Problem to solve
Whenever a line contains the string "Blender", copy it out of the entries.

* Start *

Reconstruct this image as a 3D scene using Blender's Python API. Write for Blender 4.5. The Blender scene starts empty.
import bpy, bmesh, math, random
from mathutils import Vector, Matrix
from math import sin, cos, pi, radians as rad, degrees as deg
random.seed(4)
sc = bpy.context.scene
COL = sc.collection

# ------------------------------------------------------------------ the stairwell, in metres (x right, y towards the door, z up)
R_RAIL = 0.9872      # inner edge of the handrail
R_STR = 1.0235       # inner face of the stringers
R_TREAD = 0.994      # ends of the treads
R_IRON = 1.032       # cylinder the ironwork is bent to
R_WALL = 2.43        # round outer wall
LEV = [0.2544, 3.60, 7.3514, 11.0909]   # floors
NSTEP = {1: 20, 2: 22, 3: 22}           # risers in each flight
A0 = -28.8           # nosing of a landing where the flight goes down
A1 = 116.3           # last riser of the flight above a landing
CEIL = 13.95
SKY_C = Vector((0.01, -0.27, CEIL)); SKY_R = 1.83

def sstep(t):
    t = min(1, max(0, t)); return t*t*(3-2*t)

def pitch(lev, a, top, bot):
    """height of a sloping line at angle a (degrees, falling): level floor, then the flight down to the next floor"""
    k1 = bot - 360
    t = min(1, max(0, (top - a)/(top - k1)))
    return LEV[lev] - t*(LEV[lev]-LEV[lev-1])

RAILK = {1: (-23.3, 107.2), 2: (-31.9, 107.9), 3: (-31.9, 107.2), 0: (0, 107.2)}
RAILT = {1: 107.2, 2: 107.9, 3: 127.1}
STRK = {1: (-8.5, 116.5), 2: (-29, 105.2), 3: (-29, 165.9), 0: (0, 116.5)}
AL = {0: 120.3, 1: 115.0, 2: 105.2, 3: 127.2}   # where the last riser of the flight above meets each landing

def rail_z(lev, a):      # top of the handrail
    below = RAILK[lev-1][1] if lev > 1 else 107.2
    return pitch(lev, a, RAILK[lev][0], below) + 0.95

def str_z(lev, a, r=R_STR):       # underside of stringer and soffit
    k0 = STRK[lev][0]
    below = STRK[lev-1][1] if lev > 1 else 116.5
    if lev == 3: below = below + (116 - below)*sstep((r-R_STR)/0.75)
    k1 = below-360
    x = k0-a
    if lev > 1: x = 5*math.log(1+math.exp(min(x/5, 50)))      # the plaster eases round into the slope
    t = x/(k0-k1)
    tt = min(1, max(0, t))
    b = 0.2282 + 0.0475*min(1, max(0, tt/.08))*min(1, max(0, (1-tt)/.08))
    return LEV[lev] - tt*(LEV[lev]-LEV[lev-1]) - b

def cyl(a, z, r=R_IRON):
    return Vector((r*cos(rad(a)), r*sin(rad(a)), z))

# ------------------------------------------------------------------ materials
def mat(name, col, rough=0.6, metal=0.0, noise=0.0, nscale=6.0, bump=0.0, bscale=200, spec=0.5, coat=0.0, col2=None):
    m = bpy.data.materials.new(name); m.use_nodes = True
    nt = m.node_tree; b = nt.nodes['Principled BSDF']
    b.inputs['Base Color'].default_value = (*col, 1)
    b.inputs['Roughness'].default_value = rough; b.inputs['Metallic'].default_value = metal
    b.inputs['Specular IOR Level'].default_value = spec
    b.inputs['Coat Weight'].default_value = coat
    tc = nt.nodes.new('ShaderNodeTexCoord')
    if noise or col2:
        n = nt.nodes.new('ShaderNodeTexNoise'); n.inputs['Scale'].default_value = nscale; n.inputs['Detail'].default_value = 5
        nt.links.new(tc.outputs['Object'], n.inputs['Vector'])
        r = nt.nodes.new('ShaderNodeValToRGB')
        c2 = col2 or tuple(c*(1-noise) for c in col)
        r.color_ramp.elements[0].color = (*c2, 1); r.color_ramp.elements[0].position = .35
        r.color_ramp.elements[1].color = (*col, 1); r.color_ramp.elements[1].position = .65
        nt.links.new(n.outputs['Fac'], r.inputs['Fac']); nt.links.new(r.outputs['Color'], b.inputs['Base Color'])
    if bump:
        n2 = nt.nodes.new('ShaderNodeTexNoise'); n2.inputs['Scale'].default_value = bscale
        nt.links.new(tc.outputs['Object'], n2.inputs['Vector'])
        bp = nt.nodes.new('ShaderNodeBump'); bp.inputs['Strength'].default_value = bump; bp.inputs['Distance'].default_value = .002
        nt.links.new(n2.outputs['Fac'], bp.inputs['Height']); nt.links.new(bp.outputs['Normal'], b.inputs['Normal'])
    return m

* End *
* Start *

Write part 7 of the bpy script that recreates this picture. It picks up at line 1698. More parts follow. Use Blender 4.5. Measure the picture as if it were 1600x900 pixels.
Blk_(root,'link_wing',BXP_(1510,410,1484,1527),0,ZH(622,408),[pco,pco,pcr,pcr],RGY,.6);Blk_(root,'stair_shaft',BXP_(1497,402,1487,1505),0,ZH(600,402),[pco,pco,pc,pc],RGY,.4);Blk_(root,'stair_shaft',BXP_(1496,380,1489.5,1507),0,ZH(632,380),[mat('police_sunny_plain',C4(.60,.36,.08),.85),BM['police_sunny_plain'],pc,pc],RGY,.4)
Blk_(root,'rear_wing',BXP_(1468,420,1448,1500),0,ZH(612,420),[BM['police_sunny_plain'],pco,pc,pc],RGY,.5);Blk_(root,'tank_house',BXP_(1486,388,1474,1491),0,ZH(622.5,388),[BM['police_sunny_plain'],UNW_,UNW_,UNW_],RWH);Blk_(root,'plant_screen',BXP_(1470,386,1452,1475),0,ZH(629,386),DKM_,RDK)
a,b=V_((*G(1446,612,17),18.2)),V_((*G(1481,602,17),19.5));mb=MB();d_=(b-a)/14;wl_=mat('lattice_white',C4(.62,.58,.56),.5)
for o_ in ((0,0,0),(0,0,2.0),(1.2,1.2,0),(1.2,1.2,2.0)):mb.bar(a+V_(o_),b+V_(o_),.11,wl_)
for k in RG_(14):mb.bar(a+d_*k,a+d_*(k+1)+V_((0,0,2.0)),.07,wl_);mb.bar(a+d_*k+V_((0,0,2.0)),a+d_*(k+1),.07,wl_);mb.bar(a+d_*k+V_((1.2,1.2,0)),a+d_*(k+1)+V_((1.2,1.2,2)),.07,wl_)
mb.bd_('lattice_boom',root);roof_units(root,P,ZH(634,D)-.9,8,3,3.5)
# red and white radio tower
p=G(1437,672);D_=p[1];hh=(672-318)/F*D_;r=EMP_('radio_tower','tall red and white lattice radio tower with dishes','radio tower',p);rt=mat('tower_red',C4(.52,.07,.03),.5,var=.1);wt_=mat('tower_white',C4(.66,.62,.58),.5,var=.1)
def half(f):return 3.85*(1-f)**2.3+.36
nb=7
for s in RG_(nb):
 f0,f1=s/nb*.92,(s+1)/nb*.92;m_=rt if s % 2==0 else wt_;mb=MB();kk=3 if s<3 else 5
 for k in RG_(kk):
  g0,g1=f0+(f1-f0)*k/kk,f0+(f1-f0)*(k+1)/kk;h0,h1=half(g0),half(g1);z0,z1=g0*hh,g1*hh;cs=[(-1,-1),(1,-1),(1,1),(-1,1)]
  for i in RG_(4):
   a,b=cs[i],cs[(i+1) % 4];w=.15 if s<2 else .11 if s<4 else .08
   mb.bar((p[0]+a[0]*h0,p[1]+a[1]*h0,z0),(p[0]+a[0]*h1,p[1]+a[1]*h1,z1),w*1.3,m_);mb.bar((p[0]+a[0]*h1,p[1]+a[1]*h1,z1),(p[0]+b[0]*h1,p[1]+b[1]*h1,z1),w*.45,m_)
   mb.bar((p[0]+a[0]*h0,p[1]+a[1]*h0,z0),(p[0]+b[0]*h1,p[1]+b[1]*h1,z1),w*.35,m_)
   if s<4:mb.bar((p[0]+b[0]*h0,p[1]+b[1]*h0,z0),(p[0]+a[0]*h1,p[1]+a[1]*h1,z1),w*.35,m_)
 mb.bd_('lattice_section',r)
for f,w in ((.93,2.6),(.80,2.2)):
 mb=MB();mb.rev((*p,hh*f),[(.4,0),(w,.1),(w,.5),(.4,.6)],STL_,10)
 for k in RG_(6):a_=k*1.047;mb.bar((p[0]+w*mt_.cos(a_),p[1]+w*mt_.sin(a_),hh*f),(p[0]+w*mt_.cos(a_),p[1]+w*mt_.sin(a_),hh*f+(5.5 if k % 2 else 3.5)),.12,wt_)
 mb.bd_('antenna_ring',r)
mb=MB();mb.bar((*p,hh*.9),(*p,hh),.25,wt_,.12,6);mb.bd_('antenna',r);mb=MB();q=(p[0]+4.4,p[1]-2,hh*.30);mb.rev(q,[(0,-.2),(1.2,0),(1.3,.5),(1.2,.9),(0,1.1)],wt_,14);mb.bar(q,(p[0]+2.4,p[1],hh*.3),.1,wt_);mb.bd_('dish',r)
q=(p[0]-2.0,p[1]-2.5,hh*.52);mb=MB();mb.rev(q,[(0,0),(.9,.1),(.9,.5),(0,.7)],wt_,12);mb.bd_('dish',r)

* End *

Response to the task
Reconstruct this image as a 3D scene using Blender's Python API. Write for Blender 4.5. The Blender scene starts empty.
Write part 7 of the bpy script that recreates this picture. It picks up at line 1698. More parts follow. Use Blender 4.5. Measure the picture as if it were 1600x900 pixels.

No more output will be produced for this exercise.